Wang Lu is Associate Professor of Music at Brown University. She writes music that reflects a natural identification with influences from urban environmental sounds, linguistic intonation and contours, traditional Chinese music, and freely improvised traditions. Wang Lu’s works are performed by such groups as the Ensemble Modern, Ensemble Intercontemporain, Chicago Symphony Orchestra MusicNOW, and Minnesota Orchestra, including a commission from the New York Philharmonic. She is recipient of the Berlin Prize in Music Composition and the Wladimir and Rhoda Lakond Award in Music from the American Academy of Arts and Letters, among others. She was a 2014 Guggenheim Fellow. Her full-length chamber opera, The Beekeeper, was presented by the Chicago Opera Theatre. Her digital albums Urban Inventory (2018) and An Atlas of Time (2020) appear on the New Focus Recordings label.
Mark Steinbach
Mark Steinbach concertizes and teaches frequently throughout the United States and Europe. He is a passionate advocate of both new and historic music. His recordings have been featured on American Public Media’s Pipedreams and the International Online Organ Festival. He is University Organist, Curator of Instruments, and Distinguished Senior Lecturer in Music at Brown University, where he performs on the historic Hutchings-Votey pipe organ (1903) and teaches organ, music theory, and seminars on topics such as Olivier Messiaen. Steinbach’s critically acclaimed album, Glass-Bach Dresden, released in 2021 by Orange Mountain Music, was also recorded on the 1755 Silbermann organ in the Dresden Cathedral. The Loft label released his well-received album Organ Works of Anton Heiller.

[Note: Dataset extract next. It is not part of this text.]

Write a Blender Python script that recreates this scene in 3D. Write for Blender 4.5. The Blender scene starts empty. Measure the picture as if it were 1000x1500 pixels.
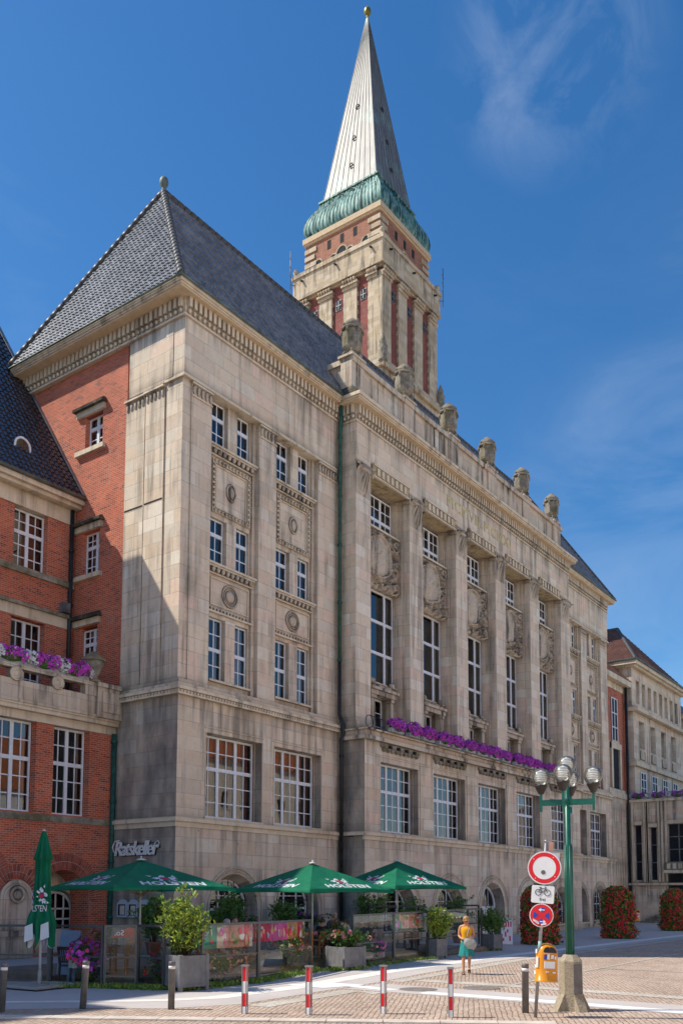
import bpy, math, random
import numpy as np
from mathutils import Vector, Matrix, noise as mnoise
random.seed(7)
R = math.radians
scene = bpy.context.scene
COL = scene.collection
# ------------------------------------------------------------------ helpers
class MB:
    """collects faces and links them as ONE mesh object"""
    def __init__(s): s.v = []; s.f = []; s.m = []; s.sm = []
    def add(s, vs, fs, mi=0, sm=False):
        o = len(s.v); s.v.extend([tuple(p) for p in vs])
        for f in fs: s.f.append(tuple(i + o for i in f)); s.m.append(mi); s.sm.append(sm)
        return s
    def quad(s, a, b, c, d, mi=0): return s.add([a, b, c, d], [(0, 1, 2, 3)], mi)
    def box(s, x0, x1, y0, y1, z0, z1, mi=0):
        if x0 > x1: x0, x1 = x1, x0
        if y0 > y1: y0, y1 = y1, y0
        if z0 > z1: z0, z1 = z1, z0
        vs = [(x0,y0,z0),(x1,y0,z0),(x1,y1,z0),(x0,y1,z0),(x0,y0,z1),(x1,y0,z1),(x1,y1,z1),(x0,y1,z1)]
        return s.add(vs, [(0,3,2,1),(4,5,6,7),(0,1,5,4),(1,2,6,5),(2,3,7,6),(3,0,4,7)], mi)
    def frus(s, a, za, b, zb, mi=0):
        """a=(x0,x1,y0,y1) at za to b at zb"""
        vs = [(a[0],a[2],za),(a[1],a[2],za),(a[1],a[3],za),(a[0],a[3],za),(b[0],b[2],zb),(b[1],b[2],zb),(b[1],b[3],zb),(b[0],b[3],zb)]
        return s.add(vs, [(0,3,2,1),(4,5,6,7),(0,1,5,4),(1,2,6,5),(2,3,7,6),(3,0,4,7)], mi)
    def bar(s, p, q, w, h=None, mi=0):
        p = Vector(p); q = Vector(q); d = (q - p).normalized(); h = h or w
        up = Vector((0,0,1)) if abs(d.z) < .9 else Vector((1,0,0))
        a = d.cross(up).normalized() * w/2; b = a.cross(d).normalized() * h/2
        vs = [p-a-b, p+a-b, p+a+b, p-a+b, q-a-b, q+a-b, q+a+b, q-a+b]
        return s.add(vs, [(0,3,2,1),(4,5,6,7),(0,1,5,4),(1,2,6,5),(2,3,7,6),(3,0,4,7)], mi)
    def tube(s, pts, r, n=8, mi=0, cap=True, sm=True):
        pts = [Vector(p) for p in pts]; rs = r if isinstance(r, (list, tuple)) else [r]*len(pts)
        vs = []; prev = None
        for i, p in enumerate(pts):
            d = (pts[min(i+1, len(pts)-1)] - pts[max(i-1, 0)]).normalized()
            if prev is None:
                up = Vector((0,0,1)) if abs(d.z) < .9 else Vector((1,0,0)); a = d.cross(up).normalized()
            else: a = (prev - d*prev.dot(d)).normalized()
            prev = a; b = d.cross(a)
            for k in range(n):
                t = 2*math.pi*k/n; vs.append(p + (a*math.cos(t) + b*math.sin(t))*rs[i])
        fs = []
        for i in range(len(pts)-1):
            for k in range(n): fs.append((i*n+k, i*n+(k+1)%n, (i+1)*n+(k+1)%n, (i+1)*n+k))
        s.add(vs, fs, mi, sm)
        if cap:
            o = len(s.v) - len(vs)
            s.f.append(tuple(o+k for k in reversed(range(n)))); s.m.append(mi); s.sm.append(False)
            s.f.append(tuple(o+(len(pts)-1)*n+k for k in range(n))); s.m.append(mi); s.sm.append(False)
        return s
    def lathe(s, prof, c=(0,0,0), n=16, mi=0, sm=True, a0=0.0, sq=None):
        vs = []; fs = []; m = len(prof)
        for r, z in prof:
            for k in range(n):
                t = a0 + 2*math.pi*k/n; vs.append((c[0]+r*math.cos(t), c[1]+r*math.sin(t), c[2]+z))
        for i in range(m-1):
            for k in range(n): fs.append((i*n+k, i*n+(k+1)%n, (i+1)*n+(k+1)%n, (i+1)*n+k))
        s.add(vs, fs, mi, sm); o = len(s.v)-len(vs)
        if prof[0][0] > 1e-4: s.f.append(tuple(o+k for k in reversed(range(n)))); s.m.append(mi); s.sm.append(False)
        if prof[-1][0] > 1e-4: s.f.append(tuple(o+(m-1)*n+k for k in range(n))); s.m.append(mi); s.sm.append(False)
        return s
    def prism(s, poly, d0, d1, axis='y', mi=0):
        """poly in (a,b): axis y -> (x,z), axis x -> (y,z), axis z -> (x,y)"""
        def P(a, b, d): return {'y': (a, d, b), 'x': (d, a, b), 'z': (a, b, d)}[axis]
        n = len(poly); vs = [P(a, b, d0) for a, b in poly] + [P(a, b, d1) for a, b in poly]
        fs = [tuple(range(n)), tuple(reversed(range(n, 2*n)))] + [(i, n+i, n+(i+1)%n, (i+1)%n) for i in range(n)]
        return s.add(vs, fs, mi)
    def grid(s, P, mi=0, sm=True, flip=False):
        """P = array [i][j] of points"""
        ni = len(P); nj = len(P[0]); vs = [p for r_ in P for p in r_]
        fs = []
        for i in range(ni-1):
            for j in range(nj-1):
                q = (i*nj+j, i*nj+j+1, (i+1)*nj+j+1, (i+1)*nj+j); fs.append(q[::-1] if flip else q)
        return s.add(vs, fs, mi, sm)
    def ball(s, c, r, n=8, m=5, mi=0, sc=(1,1,1)):
        prof = [(max(1e-5, math.sin(math.pi*i/m))*r, -math.cos(math.pi*i/m)*r) for i in range(m+1)]
        k0 = len(s.v); s.lathe(prof, (0,0,0), n, mi)
        for i in range(k0, len(s.v)):
            v = s.v[i]; s.v[i] = (c[0]+v[0]*sc[0], c[1]+v[1]*sc[1], c[2]+v[2]*sc[2])
        return s
    def mark(s): return len(s.v)
    def xf(s, k0, M):
        for i in range(k0, len(s.v)): s.v[i] = tuple(M @ Vector(s.v[i]))
        return s
    def build(s, name, mats, parent=None, loc=(0,0,0), rz=0, fix=False):
        me = bpy.data.meshes.new(name); me.from_pydata(s.v, [], s.f)
        if not isinstance(mats, (list, tuple)): mats = [mats]
        for m in mats: me.materials.append(m)
        me.polygons.foreach_set('material_index', s.m); me.polygons.foreach_set('use_smooth', s.sm)
        me.update()
        o = bpy.data.objects.new(name, me); COL.objects.link(o)
        o.location = loc; o.rotation_euler = (0, 0, rz)
        if parent: o.parent = parent
        return o
def thing(name, label, cat, loc=(0,0,0), rz=0, group=None):
    o = bpy.data.objects.new(name, None); COL.objects.link(o); o.location = loc; o.rotation_euler = (0,0,rz)
    o.empty_display_size = .3; return tag(o, label, cat, group)
def tag(o, label, cat, group=None):
    o['label'] = label; o['category'] = cat
    if group: o['group'] = group
    return o
def struct(o): o['kind'] = 'structure'; return o
def dup(o, parent=None, loc=None, rz=None, label=None):
    c = o.copy(); COL.objects.link(c); c.parent = parent
    if loc is not None: c.location = loc
    if rz is not None: c.rotation_euler = (0,0,rz)
    if label: c['label'] = label
    for ch in list(o.children): dup(ch, c)
    return c
def bevel(o, w=.01, seg=2):
    m = o.modifiers.new('bevel', 'BEVEL'); m.width = w; m.segments = seg; m.limit_method = 'ANGLE'; m.angle_limit = R(40); return o
def text_mb(body, size, extrude=.02, shear=0., align='CENTER', spacing=1., bold=0.):
    """letters as mesh data in the XZ plane facing -Y, centred on the origin"""
    cu = bpy.data.curves.new('lettering', 'FONT'); cu.body = body; cu.size = size; cu.extrude = extrude; cu.shear = shear; cu.offset = bold
    cu.align_x = align; cu.align_y = 'CENTER'; cu.space_character = spacing; cu.resolution_u = 3
    ob = bpy.data.objects.new('lettering', cu); COL.objects.link(ob)
    dg = bpy.context.evaluated_depsgraph_get(); dg.update()
    me = ob.evaluated_get(dg).to_mesh()
    vs = [(v.co.x, -v.co.z, v.co.y) for v in me.vertices]; fs = [tuple(p.vertices) for p in me.polygons]
    ob.evaluated_get(dg).to_mesh_clear(); bpy.data.objects.remove(ob); bpy.data.curves.remove(cu)
    return vs, fs
# ------------------------------------------------------------------ materials
class G:
    def __init__(s, name):
        s.mat = bpy.data.materials.new(name); s.mat.use_nodes = True; s.nt = s.mat.node_tree
        s.bsdf = s.nt.nodes['Principled BSDF']; s.out = s.nt.nodes['Material Output']
    def n(s, t, **k):
        x = s.nt.nodes.new(t)
        for a, b in k.items(): setattr(x, a, b)
        return x
    def put(s, sock, val):
        if val is None: return
        if hasattr(val, 'is_output') or isinstance(val, bpy.types.NodeSocket): s.nt.links.new(val, sock)
        else:
            if isinstance(val, (tuple, list)) and len(val) == 3 and sock.type == 'RGBA': val = (*val, 1)
            sock.default_value = val
    def math(s, op, a, b=None, c=None, clamp=False):
        x = s.n('ShaderNodeMath', operation=op); x.use_clamp = clamp
        s.put(x.inputs[0], a); s.put(x.inputs[1], b); s.put(x.inputs[2], c); return x.outputs[0]
    def mix(s, f, a, b, mode='MIX'):
        x = s.n('ShaderNodeMix', data_type='RGBA', blend_type=mode)
        s.put(x.inputs[0], f); s.put(x.inputs[6], a); s.put(x.inputs[7], b); return x.outputs[2]
    def mixf(s, f, a, b):
        x = s.n('ShaderNodeMix', data_type='FLOAT'); s.put(x.inputs[0], f); s.put(x.inputs[2], a); s.put(x.inputs[3], b); return x.outputs[0]
    def pos(s): return s.n('ShaderNodeNewGeometry').outputs['Position']
    def obj(s): return s.n('ShaderNodeTexCoord').outputs['Object']
    def nrm(s): return s.n('ShaderNodeNewGeometry').outputs['True Normal']
    def rnd(s): return s.n('ShaderNodeObjectInfo').outputs['Random']
    def sep(s, v): x = s.n('ShaderNodeSeparateXYZ'); s.put(x.inputs[0], v); return x.outputs
    def comb(s, a, b, c=0.): x = s.n('ShaderNodeCombineXYZ'); s.put(x.inputs[0], a); s.put(x.inputs[1], b); s.put(x.inputs[2], c); return x.outputs[0]
    def scale(s, v, sc): x = s.n('ShaderNodeVectorMath', operation='MULTIPLY'); s.put(x.inputs[0], v); x.inputs[1].default_value = sc if isinstance(sc, tuple) else (sc,)*3; return x.outputs[0]
    def noise(s, v, sc=1., det=4., rough=.55, dist=0.):
        x = s.n('ShaderNodeTexNoise'); s.put(x.inputs['Vector'], v); x.inputs['Scale'].default_value = sc
        x.inputs['Detail'].default_value = det; x.inputs['Roughness'].default_value = rough; x.inputs['Distortion'].default_value = dist; return x.outputs[0]
    def white(s, v): x = s.n('ShaderNodeTexWhiteNoise', noise_dimensions='3D'); s.put(x.inputs['Vector'], v); return x.outputs['Value']
    def ramp(s, f, stops, mode='LINEAR'):
        x = s.n('ShaderNodeValToRGB'); s.put(x.inputs[0], f); e = x.color_ramp.elements; x.color_ramp.interpolation = mode
        while len(e) < len(stops): e.new(.5)
        for el, (p, c) in zip(e, stops):
            el.position = p; el.color = (*c, 1) if isinstance(c, (tuple, list)) else (c, c, c, 1)
        return x.outputs[0]
    def rng(s, f, a, b, c=0., d=1.):
        x = s.n('ShaderNodeMapRange'); s.put(x.inputs[0], f); x.inputs[1].default_value = a; x.inputs[2].default_value = b; x.inputs[3].default_value = c; x.inputs[4].default_value = d; return x.outputs[0]
    def bump(s, h, st=.3, d=.02):
        x = s.n('ShaderNodeBump'); s.put(x.inputs['Height'], h); x.inputs['Strength'].default_value = st; x.inputs['Distance'].default_value = d
        s.nt.links.new(x.outputs[0], s.bsdf.inputs['Normal']); return x
    def fin(s, col, rough=.7, metal=0., spec=.5):
        s.put(s.bsdf.inputs['Base Color'], col); s.put(s.bsdf.inputs['Roughness'], rough)
        s.put(s.bsdf.inputs['Metallic'], metal); s.put(s.bsdf.inputs['Specular IOR Level'], spec); return s.mat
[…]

Steinbach has been featured at national conventions of the American Guild of Organists and the Organ Historical Society; The Eastman Rochester Organ Initiative Festival, and the International Music Symposium in Xi’an China, the International Organ Festival at the Oude Kerk in Amsterdam; the Courmayeur, Bolzano, Aosta, and Picena international organ festivals in Italy; international organ festivals in Berlin, Halle, Lüneburg, Freiberg, Rötha, Dresden, Halle, Görlitz, and Weimar, Germany; the Audite Organum festival in Prague; and at Holy Cross Cathedral in Orléans, France. On National Public Radio’s All Things Considered, he has performed on the 1640s English cabinet organ in Wickford, Rhode Island, the oldest church organ in use in the United States. He has adjudicated several organ competitions, including the American Guild of Organists National Young Artists Competition.
Steinbach has premiered several new works for the organ, including the compositions of Eric Nathan and Wang Lu recorded on this CD (premiered at Notre-Dame Cathedral, Paris, and Berlin’s Nikolai-Kirche), the North American premiere of Nico Muhly’s O-Antiphon Preludes at Brown University, and the world premiere of Daniel Pinkham’s Odes. In 2018 he was in residence at Xi’an Conservatory of Music in China to teach and perform.
Steinbach earned the Bachelor of Music in music performance from the University of Kansas with honors. As a Fulbright scholar he studied at the Universität für Musik und darstellende Kunst in Vienna. He earned the Master of Music and Doctor of Musical Arts degrees from The Eastman School of Music of the University of Rochester.